For the first time Bernard Jacobson will show a panel from the “Michael Kohlhaas” (2000) series as well as the seven panel 15 metre painting “Die Marquise von O…” (1999). Both titles refer to novels by Heinrich von Kleist, a solitary genius and visionary writer who shot his sick friend Henriette Vogel and turned the gun on himself in a suicide pact on the banks of the Kleiner Wannsee in Berlin at the age of 34 in 1811.

The centrepiece of the show is a monumental seven panel piece “Die Marquise von O…” (1999) (see above). The title refers to a novella by von Kleist. Kleist’s characters, like the Marquise von O, a young widow who mysteriously finds herself pregnant, are shown in moments of deep crises, plunged into states of extreme uncertainty, while the dramatic narratives often end without resolution.

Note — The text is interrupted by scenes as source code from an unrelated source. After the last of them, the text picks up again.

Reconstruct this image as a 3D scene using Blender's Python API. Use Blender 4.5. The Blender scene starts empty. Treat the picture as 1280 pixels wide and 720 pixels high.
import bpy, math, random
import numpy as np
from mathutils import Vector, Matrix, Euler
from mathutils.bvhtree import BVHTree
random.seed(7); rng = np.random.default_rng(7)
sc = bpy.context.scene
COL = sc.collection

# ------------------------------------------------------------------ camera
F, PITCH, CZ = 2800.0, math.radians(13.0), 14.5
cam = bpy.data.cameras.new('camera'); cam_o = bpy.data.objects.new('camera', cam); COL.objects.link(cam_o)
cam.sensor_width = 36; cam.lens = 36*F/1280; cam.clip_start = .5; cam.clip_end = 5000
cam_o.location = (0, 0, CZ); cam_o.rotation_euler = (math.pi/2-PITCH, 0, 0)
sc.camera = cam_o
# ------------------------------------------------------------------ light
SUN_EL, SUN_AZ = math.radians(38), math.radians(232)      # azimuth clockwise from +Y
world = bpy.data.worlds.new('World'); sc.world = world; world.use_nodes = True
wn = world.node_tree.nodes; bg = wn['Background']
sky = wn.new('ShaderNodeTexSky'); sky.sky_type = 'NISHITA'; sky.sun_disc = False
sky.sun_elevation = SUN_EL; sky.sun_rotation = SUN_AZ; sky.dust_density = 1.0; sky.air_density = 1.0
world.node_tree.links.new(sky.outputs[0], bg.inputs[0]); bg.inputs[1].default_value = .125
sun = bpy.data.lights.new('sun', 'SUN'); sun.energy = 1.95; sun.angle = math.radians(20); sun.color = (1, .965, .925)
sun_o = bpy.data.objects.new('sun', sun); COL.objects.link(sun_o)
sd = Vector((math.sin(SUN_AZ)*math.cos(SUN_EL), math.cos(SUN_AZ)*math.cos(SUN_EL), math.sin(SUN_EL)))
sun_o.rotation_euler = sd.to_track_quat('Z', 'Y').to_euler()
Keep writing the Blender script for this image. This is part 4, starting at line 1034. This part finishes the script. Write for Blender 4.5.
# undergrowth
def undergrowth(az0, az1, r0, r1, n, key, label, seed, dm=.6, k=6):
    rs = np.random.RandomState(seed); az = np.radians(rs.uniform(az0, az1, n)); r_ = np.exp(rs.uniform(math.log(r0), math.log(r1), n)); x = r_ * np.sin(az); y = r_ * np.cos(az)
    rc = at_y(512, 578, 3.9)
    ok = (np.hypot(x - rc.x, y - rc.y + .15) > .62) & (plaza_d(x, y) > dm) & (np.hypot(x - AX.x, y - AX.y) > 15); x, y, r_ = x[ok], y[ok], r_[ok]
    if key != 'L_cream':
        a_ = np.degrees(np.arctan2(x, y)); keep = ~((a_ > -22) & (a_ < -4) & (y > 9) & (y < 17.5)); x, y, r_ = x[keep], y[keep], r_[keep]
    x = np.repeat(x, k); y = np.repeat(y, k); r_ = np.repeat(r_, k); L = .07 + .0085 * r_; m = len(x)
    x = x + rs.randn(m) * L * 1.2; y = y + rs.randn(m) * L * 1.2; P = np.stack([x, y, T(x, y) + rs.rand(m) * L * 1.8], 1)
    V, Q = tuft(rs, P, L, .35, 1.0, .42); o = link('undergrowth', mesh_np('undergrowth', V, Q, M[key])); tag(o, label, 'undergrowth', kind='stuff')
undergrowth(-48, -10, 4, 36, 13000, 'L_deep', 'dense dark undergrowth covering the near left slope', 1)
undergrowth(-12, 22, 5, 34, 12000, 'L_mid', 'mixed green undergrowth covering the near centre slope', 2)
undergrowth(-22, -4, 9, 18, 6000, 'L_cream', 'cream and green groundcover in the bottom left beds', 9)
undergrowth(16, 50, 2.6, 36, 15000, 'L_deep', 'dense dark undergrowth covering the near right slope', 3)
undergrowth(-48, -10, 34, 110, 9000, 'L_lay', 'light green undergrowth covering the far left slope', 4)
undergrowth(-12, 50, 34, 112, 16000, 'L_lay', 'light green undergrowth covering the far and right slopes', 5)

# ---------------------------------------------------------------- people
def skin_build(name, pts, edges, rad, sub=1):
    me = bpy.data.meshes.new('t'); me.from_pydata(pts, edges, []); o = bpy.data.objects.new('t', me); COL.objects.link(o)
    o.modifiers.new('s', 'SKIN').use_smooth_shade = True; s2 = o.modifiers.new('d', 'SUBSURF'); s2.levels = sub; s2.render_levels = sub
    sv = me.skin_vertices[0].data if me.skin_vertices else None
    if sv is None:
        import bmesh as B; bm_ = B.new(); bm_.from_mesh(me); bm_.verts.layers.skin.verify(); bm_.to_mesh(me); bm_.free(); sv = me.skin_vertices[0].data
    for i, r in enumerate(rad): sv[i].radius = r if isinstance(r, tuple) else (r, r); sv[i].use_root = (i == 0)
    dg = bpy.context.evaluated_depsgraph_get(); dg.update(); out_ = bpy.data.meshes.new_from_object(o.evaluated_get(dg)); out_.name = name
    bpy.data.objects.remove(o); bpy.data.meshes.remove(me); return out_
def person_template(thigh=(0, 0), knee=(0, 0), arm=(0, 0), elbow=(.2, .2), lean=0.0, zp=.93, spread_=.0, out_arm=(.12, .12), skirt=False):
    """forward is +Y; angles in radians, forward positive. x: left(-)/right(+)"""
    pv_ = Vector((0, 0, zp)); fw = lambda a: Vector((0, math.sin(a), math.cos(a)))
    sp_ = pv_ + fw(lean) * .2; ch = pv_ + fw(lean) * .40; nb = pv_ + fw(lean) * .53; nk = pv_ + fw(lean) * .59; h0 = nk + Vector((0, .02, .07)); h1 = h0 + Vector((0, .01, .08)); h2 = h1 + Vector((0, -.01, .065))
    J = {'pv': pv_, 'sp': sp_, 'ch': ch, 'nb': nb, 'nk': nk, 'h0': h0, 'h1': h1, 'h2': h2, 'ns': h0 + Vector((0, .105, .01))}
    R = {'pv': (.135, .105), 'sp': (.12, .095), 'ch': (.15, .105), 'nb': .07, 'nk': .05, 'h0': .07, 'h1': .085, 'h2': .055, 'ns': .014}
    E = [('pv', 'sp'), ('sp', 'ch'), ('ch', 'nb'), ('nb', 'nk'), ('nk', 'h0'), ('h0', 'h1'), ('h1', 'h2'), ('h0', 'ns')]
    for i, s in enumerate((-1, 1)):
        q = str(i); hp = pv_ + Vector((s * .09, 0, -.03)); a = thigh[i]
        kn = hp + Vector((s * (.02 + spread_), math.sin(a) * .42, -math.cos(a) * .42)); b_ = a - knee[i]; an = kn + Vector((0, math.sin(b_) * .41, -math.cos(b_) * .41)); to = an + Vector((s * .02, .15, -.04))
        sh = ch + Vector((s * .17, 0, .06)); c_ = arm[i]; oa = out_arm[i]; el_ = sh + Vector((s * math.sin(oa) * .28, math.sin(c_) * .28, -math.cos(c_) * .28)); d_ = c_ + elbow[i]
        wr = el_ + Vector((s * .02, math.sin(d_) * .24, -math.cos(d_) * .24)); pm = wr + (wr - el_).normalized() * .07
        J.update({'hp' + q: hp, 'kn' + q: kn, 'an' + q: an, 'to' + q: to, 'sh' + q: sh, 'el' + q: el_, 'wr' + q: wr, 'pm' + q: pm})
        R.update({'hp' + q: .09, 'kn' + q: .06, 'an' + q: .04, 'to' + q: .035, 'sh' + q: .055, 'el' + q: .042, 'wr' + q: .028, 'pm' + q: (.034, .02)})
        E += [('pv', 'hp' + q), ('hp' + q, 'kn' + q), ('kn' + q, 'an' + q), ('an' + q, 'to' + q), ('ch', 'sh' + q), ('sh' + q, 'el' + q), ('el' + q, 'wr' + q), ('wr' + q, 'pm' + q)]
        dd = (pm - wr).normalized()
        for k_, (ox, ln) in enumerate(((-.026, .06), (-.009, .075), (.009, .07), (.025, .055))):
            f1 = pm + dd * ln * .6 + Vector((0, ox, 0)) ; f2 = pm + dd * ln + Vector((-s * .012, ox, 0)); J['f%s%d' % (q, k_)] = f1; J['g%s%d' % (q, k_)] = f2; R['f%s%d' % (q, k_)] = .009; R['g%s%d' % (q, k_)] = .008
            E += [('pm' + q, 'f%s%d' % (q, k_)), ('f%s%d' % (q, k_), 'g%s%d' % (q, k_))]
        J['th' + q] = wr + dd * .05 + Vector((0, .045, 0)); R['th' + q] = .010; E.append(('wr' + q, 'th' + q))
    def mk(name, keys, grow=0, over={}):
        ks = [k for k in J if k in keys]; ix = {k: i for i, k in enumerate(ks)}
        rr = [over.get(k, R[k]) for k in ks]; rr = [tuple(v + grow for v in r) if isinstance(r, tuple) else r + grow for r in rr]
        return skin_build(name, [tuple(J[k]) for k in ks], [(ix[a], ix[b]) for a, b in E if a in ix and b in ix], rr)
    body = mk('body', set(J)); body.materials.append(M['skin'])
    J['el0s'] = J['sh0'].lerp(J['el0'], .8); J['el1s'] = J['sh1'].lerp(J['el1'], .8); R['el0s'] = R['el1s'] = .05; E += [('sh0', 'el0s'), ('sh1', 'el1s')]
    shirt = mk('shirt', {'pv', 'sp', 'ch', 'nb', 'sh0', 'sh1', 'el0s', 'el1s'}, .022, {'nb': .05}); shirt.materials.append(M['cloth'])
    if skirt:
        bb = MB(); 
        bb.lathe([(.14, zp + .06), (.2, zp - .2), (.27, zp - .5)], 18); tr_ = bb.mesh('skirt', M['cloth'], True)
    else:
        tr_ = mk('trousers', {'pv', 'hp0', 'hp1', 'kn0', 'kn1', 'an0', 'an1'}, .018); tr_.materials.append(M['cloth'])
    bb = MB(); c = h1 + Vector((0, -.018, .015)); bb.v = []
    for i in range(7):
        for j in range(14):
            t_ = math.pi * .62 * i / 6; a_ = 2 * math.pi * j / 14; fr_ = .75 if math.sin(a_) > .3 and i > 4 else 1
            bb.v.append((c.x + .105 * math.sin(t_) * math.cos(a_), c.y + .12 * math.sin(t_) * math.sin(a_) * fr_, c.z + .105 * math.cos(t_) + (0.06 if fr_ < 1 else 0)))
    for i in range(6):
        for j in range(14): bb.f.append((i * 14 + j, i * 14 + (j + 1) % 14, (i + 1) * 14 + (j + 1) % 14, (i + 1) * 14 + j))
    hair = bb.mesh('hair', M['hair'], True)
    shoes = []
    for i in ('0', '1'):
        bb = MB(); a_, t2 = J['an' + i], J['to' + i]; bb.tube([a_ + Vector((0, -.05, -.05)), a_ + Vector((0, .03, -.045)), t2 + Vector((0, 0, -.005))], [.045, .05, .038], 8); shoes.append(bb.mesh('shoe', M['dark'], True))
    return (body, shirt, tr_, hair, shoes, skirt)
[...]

The seven large canvases differ in size with the largest at the centre, flanked on each side by three canvases that gradually diminish in size. A cacophony of swirling shapes overlap each other and continue from one panel to the next in a seemingly ceaseless movement as if the tension and lines of force had exploded the piece into multiple fragments – this time laterally. What Stella had previously done in three dimensions he continues in this work across the two dimensional surface. He has constructed the work, element-by-element, and form-by-form, the same way sculpture and buildings are made. Frank Stella stated,

“When it’s successful the result creates a visual experience, but it does something more. It makes available to you both a kind of experience and information that you couldn’t have gotten any other way”.

17th September – 21st November 2015 28 Duke Street St. James’s London SW1Y 6AG www.jacobsongallery.com

About The Artist
Frank Stella was born in 1936 in Malden, MA and studied Painting at Princeton University. After graduating with a degree in History in 1958, he moved to New York City. Upon exhibiting his Black Paintings in the seminal Sixteen Americans at The Museum of Modern Art, New York in 1959, Stella’s first solo exhibition took place at Leo Castelli Gallery in 1960.

In 1970, at the age of 34, Frank Stella became the youngest artist ever to have a retrospective exhibition at the Museum of Modern Art, New York. He received a second retrospective at the same institution in 1987 — an unprecedented occurrence in the museum’s history.

More recently, major surveys of his work have taken place at The Metropolitan Museum of Art, New York (2007), and Kunstmuseum Wolfsburg, Germany (2012). He was awarded the National Medal of Arts by President Barack Obama in 2010. A retrospective of Stella’s work will be the first one person show in the new downtown location of the Whitney Museum of American Art, New York in the autumn of 2015.

The author of many essays and articles exploring painting and abstraction, Stella delivered a lecture series as the Charles Eliot Norton Professor of Poetry at Harvard University in 1983. He has received honorary degrees from Princeton University, Bezalel Academy in Jerusalem, Dartmouth College and the Friedrich Schiller University in Jena, Germany; he was made an Honorary Royal Academician in 1993. In 2000, he became the only American artist to be given a solo show at the Royal Academy of Arts and his sculpture was installed in the RA’s courtyard in February to May of this year.